[Scene modeling code data]
····················

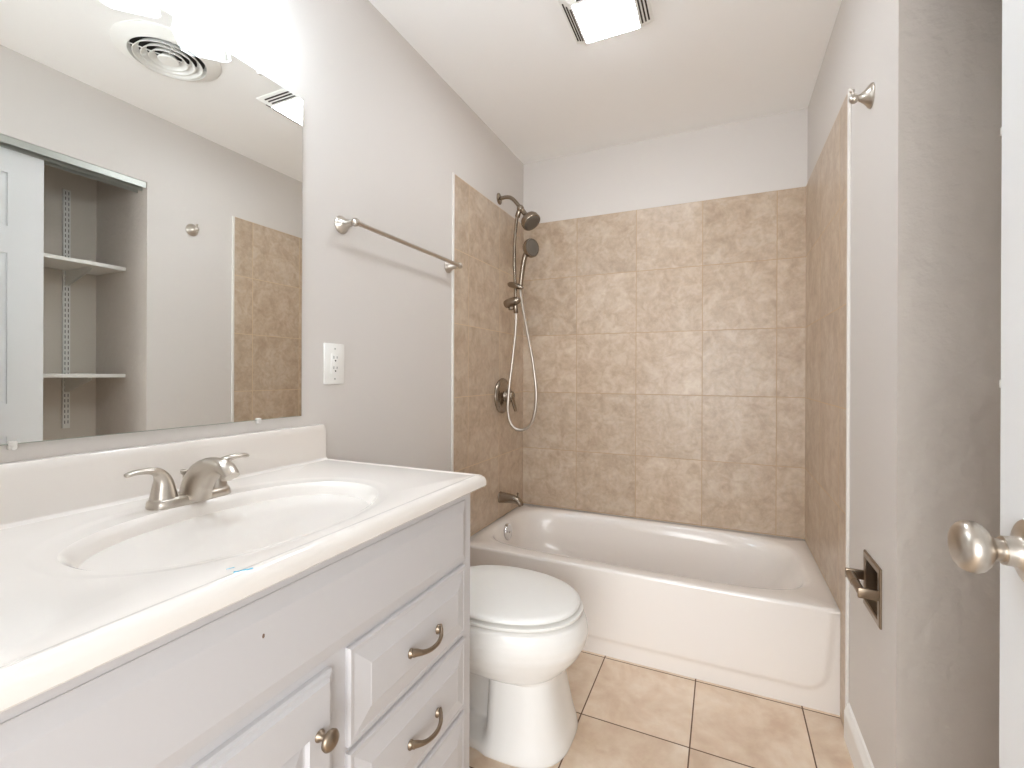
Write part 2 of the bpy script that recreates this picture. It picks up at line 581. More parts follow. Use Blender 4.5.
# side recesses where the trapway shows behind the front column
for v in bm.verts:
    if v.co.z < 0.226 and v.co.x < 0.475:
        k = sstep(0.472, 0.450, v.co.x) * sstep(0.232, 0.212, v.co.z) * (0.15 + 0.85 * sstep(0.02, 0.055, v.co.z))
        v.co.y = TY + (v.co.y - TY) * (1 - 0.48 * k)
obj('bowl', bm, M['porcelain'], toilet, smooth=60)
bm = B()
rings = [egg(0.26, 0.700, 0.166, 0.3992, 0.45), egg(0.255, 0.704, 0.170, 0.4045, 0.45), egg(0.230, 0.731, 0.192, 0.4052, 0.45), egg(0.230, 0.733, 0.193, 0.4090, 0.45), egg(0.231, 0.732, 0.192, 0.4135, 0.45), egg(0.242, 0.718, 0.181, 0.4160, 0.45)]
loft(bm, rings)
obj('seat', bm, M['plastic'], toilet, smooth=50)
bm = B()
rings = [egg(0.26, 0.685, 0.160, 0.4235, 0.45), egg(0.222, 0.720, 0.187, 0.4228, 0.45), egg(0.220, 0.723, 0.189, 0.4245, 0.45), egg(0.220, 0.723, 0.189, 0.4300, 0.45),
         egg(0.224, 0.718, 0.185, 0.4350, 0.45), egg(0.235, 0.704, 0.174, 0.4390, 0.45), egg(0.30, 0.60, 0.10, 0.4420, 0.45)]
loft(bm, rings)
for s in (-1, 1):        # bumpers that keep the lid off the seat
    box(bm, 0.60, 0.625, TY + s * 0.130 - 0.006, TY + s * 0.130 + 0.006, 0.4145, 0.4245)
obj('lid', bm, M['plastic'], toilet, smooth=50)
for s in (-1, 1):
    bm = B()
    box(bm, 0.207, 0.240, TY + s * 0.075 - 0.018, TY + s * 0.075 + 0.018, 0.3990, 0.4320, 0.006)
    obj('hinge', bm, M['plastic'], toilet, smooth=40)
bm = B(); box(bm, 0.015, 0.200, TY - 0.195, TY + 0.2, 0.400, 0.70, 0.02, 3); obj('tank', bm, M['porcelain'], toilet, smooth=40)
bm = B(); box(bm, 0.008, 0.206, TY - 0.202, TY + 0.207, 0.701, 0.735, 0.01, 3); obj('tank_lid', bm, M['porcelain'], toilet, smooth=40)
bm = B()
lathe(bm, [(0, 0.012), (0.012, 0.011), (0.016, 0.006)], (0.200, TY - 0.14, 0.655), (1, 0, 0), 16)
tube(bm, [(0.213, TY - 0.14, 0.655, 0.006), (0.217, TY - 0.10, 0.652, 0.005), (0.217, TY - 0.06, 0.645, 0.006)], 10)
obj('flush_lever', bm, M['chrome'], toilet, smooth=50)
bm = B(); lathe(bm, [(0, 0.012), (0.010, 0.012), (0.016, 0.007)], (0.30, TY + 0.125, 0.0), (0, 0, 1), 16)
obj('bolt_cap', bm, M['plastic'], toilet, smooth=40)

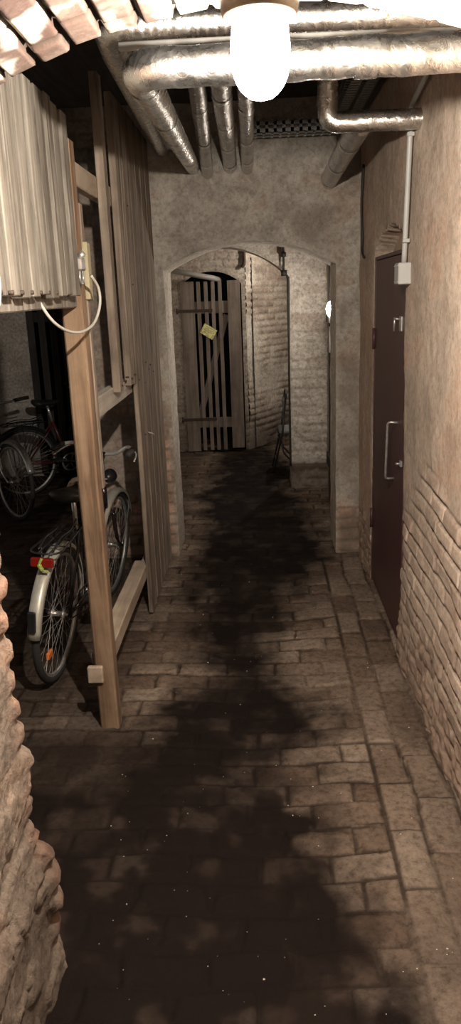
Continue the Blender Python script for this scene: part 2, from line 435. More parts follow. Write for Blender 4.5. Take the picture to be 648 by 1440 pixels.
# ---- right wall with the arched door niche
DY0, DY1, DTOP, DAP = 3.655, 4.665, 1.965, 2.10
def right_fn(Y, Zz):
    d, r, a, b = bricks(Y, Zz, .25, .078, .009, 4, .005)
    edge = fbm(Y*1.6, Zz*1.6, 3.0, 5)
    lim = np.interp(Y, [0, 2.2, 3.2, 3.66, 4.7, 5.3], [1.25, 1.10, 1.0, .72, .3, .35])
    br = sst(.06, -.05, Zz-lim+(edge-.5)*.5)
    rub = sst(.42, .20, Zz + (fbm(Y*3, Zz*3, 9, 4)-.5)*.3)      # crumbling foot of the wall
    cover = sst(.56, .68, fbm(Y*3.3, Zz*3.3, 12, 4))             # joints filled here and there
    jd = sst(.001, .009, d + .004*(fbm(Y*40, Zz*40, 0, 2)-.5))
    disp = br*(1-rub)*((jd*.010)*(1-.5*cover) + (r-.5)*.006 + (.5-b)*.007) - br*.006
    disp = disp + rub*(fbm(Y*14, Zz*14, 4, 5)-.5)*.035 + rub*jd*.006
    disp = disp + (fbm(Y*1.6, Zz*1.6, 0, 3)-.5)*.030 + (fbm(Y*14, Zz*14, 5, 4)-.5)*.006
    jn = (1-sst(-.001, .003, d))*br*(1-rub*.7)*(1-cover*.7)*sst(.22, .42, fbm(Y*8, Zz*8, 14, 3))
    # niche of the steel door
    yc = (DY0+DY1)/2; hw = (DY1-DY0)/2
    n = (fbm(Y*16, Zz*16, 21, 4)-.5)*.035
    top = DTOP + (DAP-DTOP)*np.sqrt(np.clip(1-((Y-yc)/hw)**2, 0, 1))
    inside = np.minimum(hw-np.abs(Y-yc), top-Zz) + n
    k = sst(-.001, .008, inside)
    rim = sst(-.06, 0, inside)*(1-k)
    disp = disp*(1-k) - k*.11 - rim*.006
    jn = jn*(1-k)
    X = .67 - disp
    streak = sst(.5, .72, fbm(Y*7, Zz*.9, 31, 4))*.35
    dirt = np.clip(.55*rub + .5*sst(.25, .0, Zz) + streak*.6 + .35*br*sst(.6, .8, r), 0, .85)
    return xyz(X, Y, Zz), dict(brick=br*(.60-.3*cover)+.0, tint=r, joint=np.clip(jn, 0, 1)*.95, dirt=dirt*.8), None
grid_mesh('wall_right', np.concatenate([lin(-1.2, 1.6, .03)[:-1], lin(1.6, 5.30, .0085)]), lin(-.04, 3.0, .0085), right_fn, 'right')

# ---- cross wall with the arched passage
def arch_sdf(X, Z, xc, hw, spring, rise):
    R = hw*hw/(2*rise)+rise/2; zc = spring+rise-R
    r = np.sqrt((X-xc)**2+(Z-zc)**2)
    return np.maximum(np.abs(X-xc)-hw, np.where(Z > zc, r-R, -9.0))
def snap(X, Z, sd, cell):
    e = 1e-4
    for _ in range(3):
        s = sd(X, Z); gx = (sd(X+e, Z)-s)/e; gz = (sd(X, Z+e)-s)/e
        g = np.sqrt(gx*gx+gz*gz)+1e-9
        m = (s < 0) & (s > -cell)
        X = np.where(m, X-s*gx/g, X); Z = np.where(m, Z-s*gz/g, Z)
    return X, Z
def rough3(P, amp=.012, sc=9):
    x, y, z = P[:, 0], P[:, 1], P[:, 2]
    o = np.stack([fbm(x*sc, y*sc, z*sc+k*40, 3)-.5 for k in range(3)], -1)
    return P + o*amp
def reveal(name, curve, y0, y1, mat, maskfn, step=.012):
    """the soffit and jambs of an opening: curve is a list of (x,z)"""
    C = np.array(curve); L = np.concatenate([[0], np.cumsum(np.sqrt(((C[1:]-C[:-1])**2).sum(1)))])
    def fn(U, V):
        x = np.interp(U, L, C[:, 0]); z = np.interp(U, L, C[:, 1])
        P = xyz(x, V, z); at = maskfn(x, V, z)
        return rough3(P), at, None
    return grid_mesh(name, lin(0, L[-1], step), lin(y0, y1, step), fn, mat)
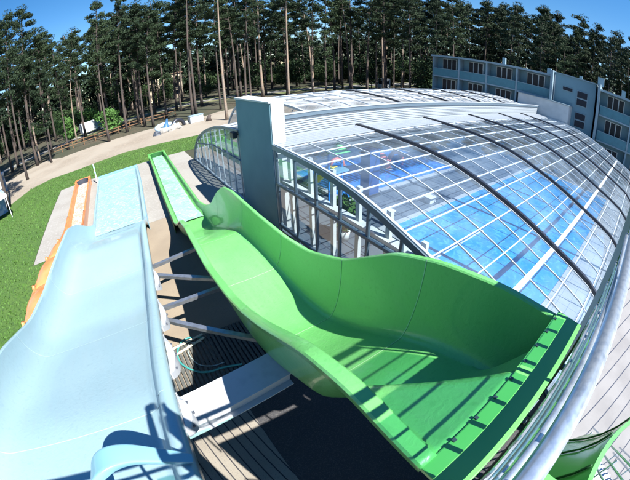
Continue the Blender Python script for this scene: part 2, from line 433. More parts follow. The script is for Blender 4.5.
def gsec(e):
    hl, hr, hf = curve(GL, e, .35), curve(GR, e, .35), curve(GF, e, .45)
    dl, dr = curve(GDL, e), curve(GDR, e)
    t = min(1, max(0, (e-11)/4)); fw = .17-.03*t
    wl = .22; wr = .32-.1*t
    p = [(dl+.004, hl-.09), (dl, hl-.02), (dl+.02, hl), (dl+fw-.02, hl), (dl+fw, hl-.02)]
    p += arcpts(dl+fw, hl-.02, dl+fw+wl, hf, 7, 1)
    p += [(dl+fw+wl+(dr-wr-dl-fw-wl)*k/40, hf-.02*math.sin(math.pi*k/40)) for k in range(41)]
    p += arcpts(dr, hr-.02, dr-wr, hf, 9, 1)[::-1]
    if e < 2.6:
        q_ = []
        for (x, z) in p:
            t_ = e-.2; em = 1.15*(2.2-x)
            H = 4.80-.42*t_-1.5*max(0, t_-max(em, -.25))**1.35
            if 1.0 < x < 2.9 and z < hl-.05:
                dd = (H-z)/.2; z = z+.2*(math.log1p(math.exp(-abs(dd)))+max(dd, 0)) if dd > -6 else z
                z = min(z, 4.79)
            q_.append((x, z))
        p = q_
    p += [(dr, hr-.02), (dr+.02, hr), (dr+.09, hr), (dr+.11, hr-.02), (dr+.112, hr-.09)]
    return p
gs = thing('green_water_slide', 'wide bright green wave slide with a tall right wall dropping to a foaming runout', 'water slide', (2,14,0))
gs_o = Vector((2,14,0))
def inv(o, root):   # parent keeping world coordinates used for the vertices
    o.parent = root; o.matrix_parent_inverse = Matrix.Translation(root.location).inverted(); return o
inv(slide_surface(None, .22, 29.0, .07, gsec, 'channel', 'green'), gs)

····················

Reproduce only the lines between the line containing "is for Blender 4.5." and the last line of the records, those two lines included, exactly.

Continue the Blender Python script for this scene: part 2, from line 433. More parts follow. The script is for Blender 4.5.
def gsec(e):
    hl, hr, hf = curve(GL, e, .35), curve(GR, e, .35), curve(GF, e, .45)
    dl, dr = curve(GDL, e), curve(GDR, e)
    t = min(1, max(0, (e-11)/4)); fw = .17-.03*t
    wl = .22; wr = .32-.1*t
    p = [(dl+.004, hl-.09), (dl, hl-.02), (dl+.02, hl), (dl+fw-.02, hl), (dl+fw, hl-.02)]
    p += arcpts(dl+fw, hl-.02, dl+fw+wl, hf, 7, 1)
    p += [(dl+fw+wl+(dr-wr-dl-fw-wl)*k/40, hf-.02*math.sin(math.pi*k/40)) for k in range(41)]
    p += arcpts(dr, hr-.02, dr-wr, hf, 9, 1)[::-1]
    if e < 2.6:
        q_ = []
        for (x, z) in p:
            t_ = e-.2; em = 1.15*(2.2-x)
            H = 4.80-.42*t_-1.5*max(0, t_-max(em, -.25))**1.35
            if 1.0 < x < 2.9 and z < hl-.05:
                dd = (H-z)/.2; z = z+.2*(math.log1p(math.exp(-abs(dd)))+max(dd, 0)) if dd > -6 else z
                z = min(z, 4.79)
            q_.append((x, z))
        p = q_
    p += [(dr, hr-.02), (dr+.02, hr), (dr+.09, hr), (dr+.11, hr-.02), (dr+.112, hr-.09)]
    return p
gs = thing('green_water_slide', 'wide bright green wave slide with a tall right wall dropping to a foaming runout', 'water slide', (2,14,0))
gs_o = Vector((2,14,0))
def inv(o, root):   # parent keeping world coordinates used for the vertices
    o.parent = root; o.matrix_parent_inverse = Matrix.Translation(root.location).inverted(); return o
inv(slide_surface(None, .22, 29.0, .07, gsec, 'channel', 'green'), gs)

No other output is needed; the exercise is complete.